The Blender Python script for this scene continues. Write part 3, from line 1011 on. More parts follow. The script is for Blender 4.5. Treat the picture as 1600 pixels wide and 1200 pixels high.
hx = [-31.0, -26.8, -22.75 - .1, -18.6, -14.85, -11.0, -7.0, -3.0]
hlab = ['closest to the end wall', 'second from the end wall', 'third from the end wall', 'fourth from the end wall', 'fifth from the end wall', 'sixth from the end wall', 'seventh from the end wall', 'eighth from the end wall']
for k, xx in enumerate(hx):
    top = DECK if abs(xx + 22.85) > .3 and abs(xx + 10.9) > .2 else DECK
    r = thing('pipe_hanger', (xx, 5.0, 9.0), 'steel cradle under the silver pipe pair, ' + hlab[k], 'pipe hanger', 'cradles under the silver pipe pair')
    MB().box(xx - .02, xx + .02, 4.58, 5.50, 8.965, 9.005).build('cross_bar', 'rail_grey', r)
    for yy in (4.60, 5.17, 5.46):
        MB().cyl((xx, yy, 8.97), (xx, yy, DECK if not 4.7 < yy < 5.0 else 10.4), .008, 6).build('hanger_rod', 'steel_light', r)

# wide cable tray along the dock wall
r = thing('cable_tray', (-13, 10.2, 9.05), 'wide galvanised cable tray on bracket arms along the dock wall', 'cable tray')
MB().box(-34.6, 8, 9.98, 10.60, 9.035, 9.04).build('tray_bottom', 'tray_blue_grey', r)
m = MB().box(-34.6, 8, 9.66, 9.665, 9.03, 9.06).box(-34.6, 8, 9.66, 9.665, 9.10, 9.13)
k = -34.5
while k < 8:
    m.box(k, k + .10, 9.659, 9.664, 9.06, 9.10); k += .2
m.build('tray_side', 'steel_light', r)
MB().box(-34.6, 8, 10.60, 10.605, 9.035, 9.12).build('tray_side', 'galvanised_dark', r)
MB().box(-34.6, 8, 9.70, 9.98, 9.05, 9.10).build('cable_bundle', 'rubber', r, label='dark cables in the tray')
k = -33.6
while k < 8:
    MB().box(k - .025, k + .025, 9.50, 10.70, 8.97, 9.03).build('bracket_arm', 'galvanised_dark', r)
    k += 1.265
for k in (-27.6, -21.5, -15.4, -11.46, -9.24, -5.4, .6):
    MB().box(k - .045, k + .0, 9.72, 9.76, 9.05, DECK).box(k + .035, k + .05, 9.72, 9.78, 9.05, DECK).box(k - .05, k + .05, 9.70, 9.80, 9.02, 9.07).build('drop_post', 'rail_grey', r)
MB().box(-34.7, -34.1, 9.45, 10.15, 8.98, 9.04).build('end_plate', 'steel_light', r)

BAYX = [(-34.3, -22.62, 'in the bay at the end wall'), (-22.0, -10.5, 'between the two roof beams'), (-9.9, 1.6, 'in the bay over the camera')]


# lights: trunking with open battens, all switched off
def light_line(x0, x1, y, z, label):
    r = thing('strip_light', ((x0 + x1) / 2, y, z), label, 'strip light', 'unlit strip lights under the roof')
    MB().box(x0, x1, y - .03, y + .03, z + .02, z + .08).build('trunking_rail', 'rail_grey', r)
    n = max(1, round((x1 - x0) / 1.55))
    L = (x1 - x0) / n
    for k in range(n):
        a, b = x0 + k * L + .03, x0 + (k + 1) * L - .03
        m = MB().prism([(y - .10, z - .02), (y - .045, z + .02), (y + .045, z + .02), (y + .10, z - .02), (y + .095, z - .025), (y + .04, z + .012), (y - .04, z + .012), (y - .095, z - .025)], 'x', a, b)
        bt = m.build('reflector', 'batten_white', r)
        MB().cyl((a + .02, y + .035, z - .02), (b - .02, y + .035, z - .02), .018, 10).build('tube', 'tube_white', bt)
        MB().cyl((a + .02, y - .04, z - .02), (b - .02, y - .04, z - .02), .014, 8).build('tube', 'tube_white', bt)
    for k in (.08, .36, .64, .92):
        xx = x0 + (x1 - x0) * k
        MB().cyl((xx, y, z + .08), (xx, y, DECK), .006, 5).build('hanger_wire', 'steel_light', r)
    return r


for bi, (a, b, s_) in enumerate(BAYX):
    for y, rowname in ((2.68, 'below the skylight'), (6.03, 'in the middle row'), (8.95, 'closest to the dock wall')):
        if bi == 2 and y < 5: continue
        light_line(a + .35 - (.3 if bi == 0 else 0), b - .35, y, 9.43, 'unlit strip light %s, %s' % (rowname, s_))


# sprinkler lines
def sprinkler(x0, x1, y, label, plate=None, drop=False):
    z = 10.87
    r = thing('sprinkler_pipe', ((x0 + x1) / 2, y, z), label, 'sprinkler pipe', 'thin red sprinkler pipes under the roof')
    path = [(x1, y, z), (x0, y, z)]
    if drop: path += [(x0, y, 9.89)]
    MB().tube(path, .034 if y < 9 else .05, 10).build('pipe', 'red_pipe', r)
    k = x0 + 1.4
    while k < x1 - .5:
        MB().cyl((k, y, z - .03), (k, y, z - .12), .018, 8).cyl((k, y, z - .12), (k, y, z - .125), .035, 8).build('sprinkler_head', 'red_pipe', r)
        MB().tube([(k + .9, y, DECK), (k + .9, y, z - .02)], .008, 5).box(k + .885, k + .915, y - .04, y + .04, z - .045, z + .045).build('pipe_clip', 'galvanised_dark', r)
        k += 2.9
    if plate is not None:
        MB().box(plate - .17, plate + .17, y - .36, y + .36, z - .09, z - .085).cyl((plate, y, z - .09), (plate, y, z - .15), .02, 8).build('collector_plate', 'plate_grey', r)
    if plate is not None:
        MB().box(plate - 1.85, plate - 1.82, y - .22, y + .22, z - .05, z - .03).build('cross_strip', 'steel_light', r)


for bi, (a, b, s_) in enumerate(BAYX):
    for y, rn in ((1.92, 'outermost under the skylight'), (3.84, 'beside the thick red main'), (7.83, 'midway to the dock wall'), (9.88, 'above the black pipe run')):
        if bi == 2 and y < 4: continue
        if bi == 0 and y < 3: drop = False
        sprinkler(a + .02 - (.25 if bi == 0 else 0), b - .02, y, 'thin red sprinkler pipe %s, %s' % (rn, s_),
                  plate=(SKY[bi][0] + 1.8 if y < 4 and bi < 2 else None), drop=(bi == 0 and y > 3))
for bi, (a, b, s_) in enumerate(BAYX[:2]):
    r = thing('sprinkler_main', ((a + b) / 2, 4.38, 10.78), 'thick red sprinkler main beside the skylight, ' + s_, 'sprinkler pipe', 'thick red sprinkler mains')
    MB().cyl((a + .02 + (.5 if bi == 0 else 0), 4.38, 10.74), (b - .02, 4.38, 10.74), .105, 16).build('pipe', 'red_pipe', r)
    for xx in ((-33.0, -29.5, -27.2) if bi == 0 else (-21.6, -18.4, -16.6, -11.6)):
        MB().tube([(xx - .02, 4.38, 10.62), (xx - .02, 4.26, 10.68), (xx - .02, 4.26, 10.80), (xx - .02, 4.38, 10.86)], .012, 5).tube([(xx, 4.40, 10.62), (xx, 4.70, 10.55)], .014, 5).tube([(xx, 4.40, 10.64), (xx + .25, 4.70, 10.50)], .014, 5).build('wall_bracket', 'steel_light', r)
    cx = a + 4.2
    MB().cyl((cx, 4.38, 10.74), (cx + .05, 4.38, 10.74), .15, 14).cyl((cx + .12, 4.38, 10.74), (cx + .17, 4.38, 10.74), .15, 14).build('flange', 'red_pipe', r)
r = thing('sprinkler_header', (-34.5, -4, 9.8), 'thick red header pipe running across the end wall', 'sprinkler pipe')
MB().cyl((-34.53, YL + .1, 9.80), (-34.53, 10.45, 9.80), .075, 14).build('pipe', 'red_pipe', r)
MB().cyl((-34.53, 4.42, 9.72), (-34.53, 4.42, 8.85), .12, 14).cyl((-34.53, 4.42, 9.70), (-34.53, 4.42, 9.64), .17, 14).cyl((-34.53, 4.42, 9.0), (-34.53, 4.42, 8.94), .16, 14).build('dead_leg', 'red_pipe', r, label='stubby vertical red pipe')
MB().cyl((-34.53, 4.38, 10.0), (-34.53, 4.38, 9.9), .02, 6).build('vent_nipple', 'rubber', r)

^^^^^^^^

### [PROBLEM REQUIREMENTS]
Extract the first line above and each line after it up to and including the one with "MB().cyl((xx, yy, 8.97), (xx, yy, DECK", please, exactly and with nothing else.

### [OUTPUT BELOW]
The Blender Python script for this scene continues. Write part 3, from line 1011 on. More parts follow. The script is for Blender 4.5. Treat the picture as 1600 pixels wide and 1200 pixels high.
hx = [-31.0, -26.8, -22.75 - .1, -18.6, -14.85, -11.0, -7.0, -3.0]
hlab = ['closest to the end wall', 'second from the end wall', 'third from the end wall', 'fourth from the end wall', 'fifth from the end wall', 'sixth from the end wall', 'seventh from the end wall', 'eighth from the end wall']
for k, xx in enumerate(hx):
    top = DECK if abs(xx + 22.85) > .3 and abs(xx + 10.9) > .2 else DECK
    r = thing('pipe_hanger', (xx, 5.0, 9.0), 'steel cradle under the silver pipe pair, ' + hlab[k], 'pipe hanger', 'cradles under the silver pipe pair')
    MB().box(xx - .02, xx + .02, 4.58, 5.50, 8.965, 9.005).build('cross_bar', 'rail_grey', r)
    for yy in (4.60, 5.17, 5.46):
        MB().cyl((xx, yy, 8.97), (xx, yy, DECK if not 4.7 < yy < 5.0 else 10.4), .008, 6).build('hanger_rod', 'steel_light', r)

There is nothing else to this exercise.